A Kiev, les accusations sans preuves de Moscou ont été aussitôt récusées avec force. « Encore un mensonge de la Fédération de Russie », a réagi, lundi, le président ukrainien, Volodymyr Zelensky, soupçonnant Moscou de préparer le terrain pour « mener des frappes, probablement sur la capitale et probablement sur des bâtiments gouvernementaux ». De fait, les attaques russes sur l’Ukraine et sa population civile, réelles et bien documentées, se sont considérablement intensifiées depuis l’arrivée de Donald Trump à la Maison Blanche, le taux de victimes civiles ayant grimpé de 25 % en 2025 par rapport à l’année précédente. « Tout ce que la partie russe cherche, c’est créer une fausse excuse pour justifier son refus de poursuivre les efforts de paix qui se sont récemment accélérés grâce au travail actif de l’Ukraine et des Etats-Unis », a commenté Heorhii Tykhyi, le porte-parole du ministère des affaires étrangères ukrainien.

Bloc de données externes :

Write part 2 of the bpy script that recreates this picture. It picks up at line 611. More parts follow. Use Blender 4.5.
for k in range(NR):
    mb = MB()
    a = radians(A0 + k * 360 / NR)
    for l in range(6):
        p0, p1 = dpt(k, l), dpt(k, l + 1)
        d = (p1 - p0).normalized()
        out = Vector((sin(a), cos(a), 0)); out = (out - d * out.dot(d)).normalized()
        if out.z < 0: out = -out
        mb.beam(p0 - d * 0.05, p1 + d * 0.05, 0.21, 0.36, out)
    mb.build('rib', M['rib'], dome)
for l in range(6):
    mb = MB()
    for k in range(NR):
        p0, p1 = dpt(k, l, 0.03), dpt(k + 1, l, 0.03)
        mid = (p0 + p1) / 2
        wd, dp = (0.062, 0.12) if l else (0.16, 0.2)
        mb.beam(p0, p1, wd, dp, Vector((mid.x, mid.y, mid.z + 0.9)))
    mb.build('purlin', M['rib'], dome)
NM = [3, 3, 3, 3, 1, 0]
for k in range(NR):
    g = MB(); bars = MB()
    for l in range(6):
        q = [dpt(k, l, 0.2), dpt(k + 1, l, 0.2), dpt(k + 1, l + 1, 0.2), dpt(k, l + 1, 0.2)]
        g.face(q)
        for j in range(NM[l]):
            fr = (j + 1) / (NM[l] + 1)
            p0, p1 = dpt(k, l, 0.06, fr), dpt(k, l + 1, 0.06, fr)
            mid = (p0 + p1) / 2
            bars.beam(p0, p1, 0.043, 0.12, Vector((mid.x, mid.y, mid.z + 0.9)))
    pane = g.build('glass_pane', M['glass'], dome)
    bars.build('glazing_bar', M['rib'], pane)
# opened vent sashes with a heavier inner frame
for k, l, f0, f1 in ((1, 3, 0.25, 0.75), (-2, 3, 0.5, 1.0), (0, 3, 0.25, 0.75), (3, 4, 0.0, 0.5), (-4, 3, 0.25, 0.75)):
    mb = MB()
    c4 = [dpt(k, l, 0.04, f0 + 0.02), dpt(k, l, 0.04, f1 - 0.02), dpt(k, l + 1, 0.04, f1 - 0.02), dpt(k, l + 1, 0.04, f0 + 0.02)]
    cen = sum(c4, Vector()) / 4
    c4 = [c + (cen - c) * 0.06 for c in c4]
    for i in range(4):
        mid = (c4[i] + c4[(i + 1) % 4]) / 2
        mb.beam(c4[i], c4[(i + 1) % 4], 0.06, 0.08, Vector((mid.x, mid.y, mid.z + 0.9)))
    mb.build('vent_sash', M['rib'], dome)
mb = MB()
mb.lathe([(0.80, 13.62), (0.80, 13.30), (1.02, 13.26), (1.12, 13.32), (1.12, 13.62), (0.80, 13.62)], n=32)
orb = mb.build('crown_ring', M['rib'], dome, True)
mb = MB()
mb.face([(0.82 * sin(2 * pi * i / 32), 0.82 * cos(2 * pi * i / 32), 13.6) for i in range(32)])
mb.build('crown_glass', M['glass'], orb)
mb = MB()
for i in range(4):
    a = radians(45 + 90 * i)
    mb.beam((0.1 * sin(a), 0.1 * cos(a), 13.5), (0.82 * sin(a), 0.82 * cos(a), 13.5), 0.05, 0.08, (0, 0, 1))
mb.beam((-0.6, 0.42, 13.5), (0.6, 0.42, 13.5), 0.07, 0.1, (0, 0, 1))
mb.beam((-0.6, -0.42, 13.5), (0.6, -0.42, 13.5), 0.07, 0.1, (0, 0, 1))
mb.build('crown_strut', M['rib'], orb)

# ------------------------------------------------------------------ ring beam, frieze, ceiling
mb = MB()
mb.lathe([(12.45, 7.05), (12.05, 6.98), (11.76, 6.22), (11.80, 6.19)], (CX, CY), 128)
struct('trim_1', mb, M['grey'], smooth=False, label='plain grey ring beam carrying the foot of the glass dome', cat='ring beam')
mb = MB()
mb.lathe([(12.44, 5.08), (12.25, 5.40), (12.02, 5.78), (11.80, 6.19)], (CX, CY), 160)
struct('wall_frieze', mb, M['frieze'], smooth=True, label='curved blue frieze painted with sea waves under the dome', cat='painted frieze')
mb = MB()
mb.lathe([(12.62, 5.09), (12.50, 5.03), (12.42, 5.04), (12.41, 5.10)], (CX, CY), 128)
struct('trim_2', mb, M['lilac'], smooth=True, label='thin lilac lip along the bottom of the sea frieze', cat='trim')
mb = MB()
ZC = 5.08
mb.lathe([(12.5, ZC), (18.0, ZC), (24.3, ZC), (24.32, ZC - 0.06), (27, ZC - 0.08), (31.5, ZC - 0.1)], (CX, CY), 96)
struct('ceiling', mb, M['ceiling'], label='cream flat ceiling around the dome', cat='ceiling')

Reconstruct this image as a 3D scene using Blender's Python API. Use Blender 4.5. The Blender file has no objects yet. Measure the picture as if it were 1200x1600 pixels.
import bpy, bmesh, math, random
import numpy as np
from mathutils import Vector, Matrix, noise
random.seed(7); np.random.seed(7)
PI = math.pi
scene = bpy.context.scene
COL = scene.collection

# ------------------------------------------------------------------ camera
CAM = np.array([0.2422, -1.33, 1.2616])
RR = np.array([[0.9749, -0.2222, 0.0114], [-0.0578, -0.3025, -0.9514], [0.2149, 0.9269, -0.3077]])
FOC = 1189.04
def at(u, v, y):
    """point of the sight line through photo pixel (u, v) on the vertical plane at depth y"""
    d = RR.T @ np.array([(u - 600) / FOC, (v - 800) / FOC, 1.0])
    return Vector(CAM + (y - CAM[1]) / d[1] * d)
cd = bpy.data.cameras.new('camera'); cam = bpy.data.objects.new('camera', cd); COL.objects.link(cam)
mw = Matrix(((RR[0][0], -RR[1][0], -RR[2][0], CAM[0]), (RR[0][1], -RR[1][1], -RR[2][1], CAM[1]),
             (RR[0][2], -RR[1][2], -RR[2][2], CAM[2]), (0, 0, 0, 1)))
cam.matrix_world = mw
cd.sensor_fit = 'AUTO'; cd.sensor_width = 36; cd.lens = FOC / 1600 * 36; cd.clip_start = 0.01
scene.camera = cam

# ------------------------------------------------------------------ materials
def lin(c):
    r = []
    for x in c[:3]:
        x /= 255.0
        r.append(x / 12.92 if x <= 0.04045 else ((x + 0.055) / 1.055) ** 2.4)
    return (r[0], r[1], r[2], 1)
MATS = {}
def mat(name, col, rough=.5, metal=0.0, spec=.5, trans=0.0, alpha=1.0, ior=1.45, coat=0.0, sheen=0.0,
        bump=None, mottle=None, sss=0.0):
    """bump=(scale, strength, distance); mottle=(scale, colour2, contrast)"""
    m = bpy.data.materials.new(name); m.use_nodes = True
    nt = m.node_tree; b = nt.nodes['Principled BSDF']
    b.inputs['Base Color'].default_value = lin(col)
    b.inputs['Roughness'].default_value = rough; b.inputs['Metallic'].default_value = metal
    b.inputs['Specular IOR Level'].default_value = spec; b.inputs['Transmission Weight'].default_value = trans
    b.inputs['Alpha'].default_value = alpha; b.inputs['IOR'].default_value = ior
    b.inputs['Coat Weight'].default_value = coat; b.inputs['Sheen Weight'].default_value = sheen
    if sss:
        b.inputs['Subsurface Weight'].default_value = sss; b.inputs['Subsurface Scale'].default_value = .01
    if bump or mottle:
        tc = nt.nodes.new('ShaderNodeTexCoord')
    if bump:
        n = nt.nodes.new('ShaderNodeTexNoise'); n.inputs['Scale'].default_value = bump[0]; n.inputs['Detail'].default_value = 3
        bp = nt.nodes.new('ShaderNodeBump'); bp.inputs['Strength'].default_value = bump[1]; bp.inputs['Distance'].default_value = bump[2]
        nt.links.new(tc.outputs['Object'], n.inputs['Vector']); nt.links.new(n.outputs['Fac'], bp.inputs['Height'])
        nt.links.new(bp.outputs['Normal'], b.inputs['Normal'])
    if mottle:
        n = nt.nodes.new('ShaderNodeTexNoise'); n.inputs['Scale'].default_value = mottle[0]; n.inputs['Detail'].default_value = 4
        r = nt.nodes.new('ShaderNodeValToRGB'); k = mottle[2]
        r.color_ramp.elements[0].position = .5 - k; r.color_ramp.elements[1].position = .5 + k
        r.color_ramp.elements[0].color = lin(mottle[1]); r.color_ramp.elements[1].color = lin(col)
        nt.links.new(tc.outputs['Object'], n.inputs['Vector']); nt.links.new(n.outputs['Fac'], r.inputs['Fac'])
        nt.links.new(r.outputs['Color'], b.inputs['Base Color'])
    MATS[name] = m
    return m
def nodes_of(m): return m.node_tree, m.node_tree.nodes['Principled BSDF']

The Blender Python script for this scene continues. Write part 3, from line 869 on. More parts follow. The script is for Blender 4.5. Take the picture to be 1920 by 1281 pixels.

Contrairement à cette attaque supposée, les frappes que l’Ukraine a menées jusqu’ici en Russie ont été systématiquement suivies de preuves visuelles diffusées sur les réseaux sociaux. De nombreux experts estiment peu probable que les Ukrainiens aient visé la résidence de Vladimir Poutine, une cible dénuée d’intérêt stratégique pour Kiev. De manière générale, les drones ukrainiens utilisés pour frapper la Russie en profondeur visent à en fragiliser le logistique militaire ou l’économie, par exemple les raffineries de pétrole.

« La résidence de Poutine n’est pas une cible militaire importante, il est donc peu probable que les Ukrainiens souhaitent y consacrer leurs ressources », explique Emil Kastehelmi, analyste militaire au sein du centre de réflexion Black Bird Group, installé en Finlande. Ce dernier affirme, lui aussi, n’avoir vu « aucune preuve crédible » ou « rapport corroborant » permettant de confirmer l’allégation du Kremlin.